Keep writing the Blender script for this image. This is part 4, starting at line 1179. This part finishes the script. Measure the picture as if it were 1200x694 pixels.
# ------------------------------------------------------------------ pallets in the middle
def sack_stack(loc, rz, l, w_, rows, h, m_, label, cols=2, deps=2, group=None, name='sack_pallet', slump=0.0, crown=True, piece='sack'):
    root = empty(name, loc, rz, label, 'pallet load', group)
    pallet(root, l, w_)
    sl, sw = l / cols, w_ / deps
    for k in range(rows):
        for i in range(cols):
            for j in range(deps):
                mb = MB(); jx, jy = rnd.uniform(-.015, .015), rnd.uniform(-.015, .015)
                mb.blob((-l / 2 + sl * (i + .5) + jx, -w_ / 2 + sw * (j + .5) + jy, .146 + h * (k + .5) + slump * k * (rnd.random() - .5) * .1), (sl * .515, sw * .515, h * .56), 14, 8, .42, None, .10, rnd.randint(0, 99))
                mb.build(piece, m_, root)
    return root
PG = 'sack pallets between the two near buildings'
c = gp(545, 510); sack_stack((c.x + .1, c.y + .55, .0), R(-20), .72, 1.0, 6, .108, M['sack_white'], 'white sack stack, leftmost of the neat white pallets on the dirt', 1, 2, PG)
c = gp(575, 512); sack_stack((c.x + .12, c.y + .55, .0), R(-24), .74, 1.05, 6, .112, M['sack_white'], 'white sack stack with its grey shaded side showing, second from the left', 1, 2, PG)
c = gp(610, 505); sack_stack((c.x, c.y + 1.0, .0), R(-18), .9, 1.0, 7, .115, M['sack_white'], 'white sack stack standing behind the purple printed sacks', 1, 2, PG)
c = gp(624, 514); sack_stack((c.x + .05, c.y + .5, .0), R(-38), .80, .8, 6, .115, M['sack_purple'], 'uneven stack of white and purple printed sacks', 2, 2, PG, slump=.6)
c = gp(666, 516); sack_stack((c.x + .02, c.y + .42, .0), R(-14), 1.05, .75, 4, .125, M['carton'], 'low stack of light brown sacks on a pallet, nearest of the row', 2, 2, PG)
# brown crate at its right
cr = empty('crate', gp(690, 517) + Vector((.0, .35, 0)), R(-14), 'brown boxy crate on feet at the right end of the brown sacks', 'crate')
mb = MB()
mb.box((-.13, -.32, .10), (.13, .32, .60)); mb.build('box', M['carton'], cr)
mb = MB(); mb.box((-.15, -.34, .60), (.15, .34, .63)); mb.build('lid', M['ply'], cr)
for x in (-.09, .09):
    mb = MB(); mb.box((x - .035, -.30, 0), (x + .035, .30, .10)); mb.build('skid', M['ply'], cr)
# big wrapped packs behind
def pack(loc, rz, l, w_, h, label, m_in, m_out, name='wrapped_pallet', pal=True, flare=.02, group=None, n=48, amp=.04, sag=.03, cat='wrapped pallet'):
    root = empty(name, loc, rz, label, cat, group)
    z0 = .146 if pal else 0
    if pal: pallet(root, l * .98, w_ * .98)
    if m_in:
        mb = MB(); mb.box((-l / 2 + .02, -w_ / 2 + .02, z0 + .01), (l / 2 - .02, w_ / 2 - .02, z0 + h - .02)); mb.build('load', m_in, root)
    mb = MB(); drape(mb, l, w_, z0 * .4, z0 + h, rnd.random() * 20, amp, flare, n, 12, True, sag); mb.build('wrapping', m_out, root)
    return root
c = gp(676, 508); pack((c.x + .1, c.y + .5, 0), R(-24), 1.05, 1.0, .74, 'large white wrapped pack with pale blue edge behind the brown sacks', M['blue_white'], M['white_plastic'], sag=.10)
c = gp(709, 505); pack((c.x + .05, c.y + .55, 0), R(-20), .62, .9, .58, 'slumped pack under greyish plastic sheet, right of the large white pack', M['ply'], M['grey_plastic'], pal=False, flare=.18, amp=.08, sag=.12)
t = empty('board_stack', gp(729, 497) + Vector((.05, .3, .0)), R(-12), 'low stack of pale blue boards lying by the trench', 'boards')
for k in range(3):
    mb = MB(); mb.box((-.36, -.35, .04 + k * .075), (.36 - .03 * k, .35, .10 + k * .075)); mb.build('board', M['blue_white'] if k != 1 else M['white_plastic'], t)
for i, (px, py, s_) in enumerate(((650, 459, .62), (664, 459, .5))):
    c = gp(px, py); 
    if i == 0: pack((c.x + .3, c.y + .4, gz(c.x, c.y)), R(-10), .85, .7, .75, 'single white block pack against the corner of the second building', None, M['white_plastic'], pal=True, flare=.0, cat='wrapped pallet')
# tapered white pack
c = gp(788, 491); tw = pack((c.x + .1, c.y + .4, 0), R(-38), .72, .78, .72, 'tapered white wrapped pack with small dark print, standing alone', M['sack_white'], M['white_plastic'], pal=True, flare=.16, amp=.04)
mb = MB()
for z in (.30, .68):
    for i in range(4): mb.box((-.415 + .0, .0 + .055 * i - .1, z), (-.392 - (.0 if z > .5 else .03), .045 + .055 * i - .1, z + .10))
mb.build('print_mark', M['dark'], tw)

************

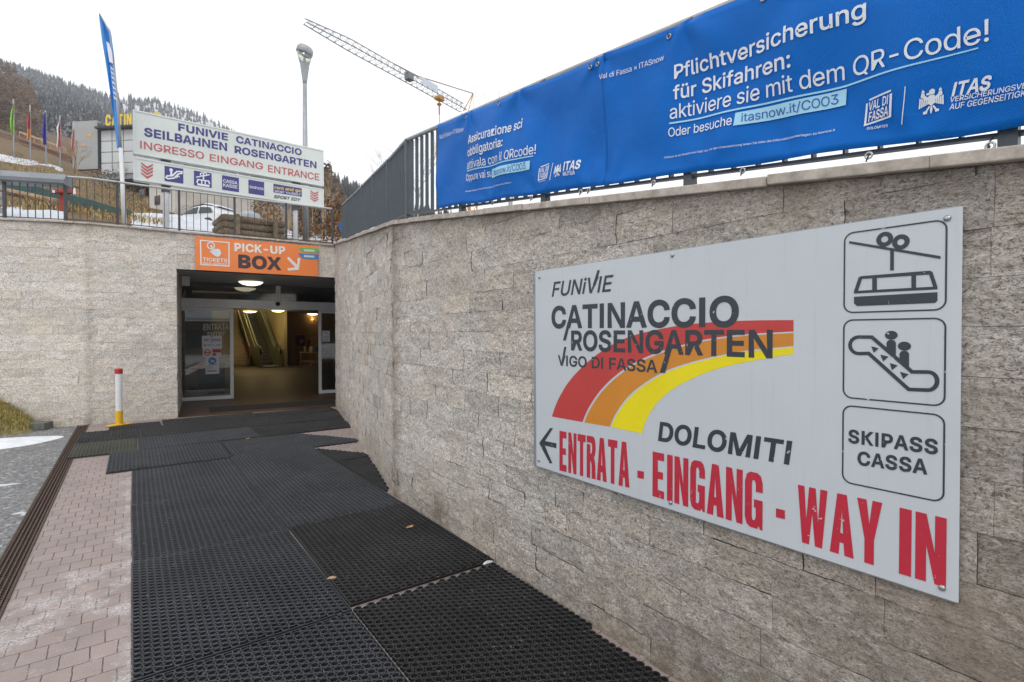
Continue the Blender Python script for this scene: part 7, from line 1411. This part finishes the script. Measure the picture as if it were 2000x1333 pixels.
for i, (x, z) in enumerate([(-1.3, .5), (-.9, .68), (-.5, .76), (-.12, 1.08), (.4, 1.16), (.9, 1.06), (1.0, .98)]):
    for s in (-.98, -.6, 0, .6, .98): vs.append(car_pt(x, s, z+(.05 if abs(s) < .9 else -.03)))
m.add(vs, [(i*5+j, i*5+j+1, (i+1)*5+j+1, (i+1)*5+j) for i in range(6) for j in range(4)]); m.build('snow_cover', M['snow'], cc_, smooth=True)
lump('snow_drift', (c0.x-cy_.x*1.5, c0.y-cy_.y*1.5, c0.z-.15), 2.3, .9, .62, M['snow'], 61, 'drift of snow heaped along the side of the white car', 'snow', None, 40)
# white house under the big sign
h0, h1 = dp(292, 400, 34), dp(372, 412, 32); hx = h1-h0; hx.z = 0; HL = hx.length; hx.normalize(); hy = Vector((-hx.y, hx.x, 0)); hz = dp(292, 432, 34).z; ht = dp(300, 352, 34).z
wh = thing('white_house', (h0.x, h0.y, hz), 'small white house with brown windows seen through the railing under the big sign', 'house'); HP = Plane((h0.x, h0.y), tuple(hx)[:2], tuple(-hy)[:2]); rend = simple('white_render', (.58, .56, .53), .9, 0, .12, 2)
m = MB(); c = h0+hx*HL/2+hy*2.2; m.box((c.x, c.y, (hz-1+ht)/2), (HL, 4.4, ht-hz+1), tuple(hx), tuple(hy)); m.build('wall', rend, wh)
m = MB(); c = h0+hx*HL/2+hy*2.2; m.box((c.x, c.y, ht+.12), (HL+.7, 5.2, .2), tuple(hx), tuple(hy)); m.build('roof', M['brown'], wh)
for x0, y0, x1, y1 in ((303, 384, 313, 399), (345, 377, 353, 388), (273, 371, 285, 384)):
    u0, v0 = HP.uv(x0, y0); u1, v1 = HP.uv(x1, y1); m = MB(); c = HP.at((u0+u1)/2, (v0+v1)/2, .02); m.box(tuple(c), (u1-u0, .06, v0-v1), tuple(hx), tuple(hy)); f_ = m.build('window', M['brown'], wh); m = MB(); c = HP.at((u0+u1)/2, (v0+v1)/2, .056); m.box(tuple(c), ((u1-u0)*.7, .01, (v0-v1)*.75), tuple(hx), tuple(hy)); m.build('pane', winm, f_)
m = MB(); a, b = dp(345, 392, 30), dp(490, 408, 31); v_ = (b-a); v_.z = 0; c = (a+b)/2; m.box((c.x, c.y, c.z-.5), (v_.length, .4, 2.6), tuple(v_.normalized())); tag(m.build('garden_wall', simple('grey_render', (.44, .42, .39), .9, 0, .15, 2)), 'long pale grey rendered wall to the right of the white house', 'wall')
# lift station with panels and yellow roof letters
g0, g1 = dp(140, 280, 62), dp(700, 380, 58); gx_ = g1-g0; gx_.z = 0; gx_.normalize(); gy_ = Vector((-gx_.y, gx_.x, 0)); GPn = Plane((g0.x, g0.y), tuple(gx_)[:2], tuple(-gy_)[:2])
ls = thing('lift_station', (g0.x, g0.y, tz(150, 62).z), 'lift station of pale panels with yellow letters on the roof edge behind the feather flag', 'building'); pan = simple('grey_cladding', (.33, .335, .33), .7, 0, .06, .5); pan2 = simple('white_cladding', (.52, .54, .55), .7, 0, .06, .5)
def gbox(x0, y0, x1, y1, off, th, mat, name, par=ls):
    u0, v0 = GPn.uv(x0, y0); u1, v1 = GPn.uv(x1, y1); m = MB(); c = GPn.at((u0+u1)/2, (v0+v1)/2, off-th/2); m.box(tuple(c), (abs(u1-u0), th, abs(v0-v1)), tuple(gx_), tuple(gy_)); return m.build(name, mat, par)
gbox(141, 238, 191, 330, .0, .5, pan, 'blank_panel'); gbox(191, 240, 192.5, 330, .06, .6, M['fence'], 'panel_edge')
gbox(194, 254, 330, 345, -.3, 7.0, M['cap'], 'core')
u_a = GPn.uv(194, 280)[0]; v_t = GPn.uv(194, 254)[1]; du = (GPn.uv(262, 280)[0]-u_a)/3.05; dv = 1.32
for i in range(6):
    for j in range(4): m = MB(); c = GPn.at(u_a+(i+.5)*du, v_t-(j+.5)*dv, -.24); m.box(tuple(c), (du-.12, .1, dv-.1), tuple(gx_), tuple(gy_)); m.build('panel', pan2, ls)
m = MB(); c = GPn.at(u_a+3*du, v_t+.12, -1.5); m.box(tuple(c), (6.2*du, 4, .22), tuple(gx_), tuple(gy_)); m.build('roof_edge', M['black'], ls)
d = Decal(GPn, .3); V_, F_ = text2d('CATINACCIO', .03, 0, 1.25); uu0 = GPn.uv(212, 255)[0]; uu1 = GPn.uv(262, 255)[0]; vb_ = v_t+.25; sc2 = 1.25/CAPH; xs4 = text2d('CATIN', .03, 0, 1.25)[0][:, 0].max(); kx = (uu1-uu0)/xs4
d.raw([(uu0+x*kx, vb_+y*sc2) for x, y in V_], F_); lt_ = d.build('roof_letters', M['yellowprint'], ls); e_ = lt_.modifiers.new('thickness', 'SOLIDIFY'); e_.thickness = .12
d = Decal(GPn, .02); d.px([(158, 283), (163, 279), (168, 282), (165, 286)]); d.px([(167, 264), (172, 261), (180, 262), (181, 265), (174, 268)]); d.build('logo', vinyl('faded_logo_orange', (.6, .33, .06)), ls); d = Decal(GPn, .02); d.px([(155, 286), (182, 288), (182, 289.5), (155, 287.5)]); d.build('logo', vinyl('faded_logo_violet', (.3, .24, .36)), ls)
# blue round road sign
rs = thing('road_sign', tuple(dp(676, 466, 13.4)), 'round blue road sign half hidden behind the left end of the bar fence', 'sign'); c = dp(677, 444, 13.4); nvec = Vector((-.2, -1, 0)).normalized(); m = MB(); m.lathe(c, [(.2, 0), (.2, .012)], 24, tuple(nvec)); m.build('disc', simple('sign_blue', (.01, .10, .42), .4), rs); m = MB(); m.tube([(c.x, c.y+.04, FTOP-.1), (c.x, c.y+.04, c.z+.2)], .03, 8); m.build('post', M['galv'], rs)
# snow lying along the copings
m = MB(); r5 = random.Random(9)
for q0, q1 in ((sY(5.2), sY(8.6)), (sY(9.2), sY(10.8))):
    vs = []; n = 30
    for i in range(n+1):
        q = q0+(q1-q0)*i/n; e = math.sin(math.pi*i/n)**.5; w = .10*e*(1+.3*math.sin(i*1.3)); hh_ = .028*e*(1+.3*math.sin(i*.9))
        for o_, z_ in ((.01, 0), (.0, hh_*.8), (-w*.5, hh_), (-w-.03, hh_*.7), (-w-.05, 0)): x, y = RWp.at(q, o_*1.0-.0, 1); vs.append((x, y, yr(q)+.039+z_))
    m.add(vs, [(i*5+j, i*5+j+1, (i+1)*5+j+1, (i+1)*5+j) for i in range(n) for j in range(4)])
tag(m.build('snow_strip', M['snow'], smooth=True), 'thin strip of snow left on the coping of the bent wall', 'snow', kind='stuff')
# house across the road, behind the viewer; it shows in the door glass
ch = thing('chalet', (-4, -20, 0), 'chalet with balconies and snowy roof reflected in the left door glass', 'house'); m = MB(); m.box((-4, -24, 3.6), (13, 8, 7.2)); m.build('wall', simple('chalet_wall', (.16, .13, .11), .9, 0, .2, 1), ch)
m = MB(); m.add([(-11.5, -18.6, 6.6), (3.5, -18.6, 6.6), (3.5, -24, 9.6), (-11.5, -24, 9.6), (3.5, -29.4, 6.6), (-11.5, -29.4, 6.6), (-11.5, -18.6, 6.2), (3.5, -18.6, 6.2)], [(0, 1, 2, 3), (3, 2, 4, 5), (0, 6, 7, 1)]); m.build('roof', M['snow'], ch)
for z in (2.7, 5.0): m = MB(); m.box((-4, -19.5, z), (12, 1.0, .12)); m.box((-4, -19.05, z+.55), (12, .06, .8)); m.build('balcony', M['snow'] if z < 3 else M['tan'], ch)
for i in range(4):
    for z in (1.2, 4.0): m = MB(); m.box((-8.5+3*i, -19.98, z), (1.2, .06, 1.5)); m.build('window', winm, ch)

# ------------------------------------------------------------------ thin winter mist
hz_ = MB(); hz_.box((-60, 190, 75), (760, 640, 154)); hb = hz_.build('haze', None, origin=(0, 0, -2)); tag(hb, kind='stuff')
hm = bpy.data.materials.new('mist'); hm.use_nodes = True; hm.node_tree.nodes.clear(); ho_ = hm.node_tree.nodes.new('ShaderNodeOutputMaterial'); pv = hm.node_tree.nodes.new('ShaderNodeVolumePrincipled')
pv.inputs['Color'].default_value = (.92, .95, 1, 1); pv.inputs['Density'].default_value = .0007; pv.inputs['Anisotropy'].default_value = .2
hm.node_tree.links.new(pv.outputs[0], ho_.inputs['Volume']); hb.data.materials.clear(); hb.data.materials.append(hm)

************

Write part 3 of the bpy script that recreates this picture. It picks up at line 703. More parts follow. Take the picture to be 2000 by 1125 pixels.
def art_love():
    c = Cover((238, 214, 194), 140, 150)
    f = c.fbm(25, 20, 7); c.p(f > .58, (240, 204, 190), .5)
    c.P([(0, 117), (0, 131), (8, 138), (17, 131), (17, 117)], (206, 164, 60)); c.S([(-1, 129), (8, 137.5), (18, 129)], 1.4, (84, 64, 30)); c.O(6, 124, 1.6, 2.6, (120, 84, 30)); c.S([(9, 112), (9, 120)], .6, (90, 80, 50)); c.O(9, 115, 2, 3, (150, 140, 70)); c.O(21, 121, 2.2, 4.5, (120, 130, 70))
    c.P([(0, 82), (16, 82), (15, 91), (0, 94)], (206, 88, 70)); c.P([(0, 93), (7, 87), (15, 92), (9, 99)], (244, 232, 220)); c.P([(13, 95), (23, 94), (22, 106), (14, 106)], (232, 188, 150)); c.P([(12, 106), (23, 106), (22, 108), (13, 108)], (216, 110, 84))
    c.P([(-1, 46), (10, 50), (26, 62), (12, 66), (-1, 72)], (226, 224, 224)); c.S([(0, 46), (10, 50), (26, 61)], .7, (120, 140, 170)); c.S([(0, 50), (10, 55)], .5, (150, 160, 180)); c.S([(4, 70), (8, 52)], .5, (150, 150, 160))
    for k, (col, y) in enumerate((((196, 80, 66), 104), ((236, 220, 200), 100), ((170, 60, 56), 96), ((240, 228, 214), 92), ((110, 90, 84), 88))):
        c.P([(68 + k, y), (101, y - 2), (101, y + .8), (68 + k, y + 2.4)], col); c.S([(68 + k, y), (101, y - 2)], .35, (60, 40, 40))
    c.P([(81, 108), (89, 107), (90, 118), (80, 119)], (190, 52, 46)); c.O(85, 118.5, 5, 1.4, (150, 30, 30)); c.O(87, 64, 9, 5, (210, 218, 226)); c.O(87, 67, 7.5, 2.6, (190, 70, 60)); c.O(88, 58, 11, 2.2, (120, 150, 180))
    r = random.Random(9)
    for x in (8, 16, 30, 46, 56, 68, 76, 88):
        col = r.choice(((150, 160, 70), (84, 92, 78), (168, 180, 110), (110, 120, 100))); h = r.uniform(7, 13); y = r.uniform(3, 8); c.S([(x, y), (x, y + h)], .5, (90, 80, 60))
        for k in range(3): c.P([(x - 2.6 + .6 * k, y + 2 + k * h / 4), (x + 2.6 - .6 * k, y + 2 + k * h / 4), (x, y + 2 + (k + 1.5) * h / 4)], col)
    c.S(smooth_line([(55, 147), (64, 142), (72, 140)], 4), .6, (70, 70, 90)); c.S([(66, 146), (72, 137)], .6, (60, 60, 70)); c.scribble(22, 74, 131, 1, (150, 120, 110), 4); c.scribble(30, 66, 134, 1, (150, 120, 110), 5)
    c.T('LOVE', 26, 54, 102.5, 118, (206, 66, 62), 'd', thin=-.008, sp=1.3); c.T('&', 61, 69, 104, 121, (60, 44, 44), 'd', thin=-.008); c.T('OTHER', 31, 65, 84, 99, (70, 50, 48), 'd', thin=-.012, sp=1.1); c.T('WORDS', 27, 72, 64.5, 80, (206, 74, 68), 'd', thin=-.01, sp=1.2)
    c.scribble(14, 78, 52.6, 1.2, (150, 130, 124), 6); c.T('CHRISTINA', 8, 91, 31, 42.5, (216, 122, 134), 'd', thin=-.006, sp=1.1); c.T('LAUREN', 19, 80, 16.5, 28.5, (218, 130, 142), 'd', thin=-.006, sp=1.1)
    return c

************

Written exercise: Go through the records above, find every line with the word "Measure", and list those lines.

Written response:
Keep writing the Blender script for this image. This is part 4, starting at line 1179. This part finishes the script. Measure the picture as if it were 1200x694 pixels.
Continue the Blender Python script for this scene: part 7, from line 1411. This part finishes the script. Measure the picture as if it were 2000x1333 pixels.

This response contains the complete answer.